# Set problem:
Up to and including the line with "COL = SC.collection", reproduce the listing below exactly, beginning at its first line.

# Recorded information:
┄┄┄┄┄┄
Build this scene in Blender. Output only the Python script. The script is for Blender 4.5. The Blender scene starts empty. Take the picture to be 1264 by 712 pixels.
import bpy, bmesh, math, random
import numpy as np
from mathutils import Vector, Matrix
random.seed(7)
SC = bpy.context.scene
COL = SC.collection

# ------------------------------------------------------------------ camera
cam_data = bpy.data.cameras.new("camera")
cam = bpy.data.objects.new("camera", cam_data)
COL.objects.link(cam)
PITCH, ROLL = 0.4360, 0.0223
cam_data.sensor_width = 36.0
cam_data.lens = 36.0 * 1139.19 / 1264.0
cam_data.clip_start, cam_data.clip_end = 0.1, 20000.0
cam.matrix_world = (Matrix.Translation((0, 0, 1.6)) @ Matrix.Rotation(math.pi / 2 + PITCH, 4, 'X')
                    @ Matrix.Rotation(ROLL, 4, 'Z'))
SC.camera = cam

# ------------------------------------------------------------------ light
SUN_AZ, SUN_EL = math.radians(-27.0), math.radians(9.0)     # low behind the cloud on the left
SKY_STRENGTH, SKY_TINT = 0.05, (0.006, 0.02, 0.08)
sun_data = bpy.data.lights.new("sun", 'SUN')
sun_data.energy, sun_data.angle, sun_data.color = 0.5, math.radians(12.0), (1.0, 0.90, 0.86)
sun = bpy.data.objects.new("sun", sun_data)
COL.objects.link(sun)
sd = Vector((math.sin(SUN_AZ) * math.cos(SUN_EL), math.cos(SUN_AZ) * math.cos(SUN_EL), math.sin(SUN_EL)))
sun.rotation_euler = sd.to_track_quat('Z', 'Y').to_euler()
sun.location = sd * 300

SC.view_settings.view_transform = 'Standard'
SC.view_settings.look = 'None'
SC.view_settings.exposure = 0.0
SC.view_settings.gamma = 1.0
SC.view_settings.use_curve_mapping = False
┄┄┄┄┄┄
# The result:
Build this scene in Blender. Output only the Python script. The script is for Blender 4.5. The Blender scene starts empty. Take the picture to be 1264 by 712 pixels.
import bpy, bmesh, math, random
import numpy as np
from mathutils import Vector, Matrix
random.seed(7)
SC = bpy.context.scene
COL = SC.collection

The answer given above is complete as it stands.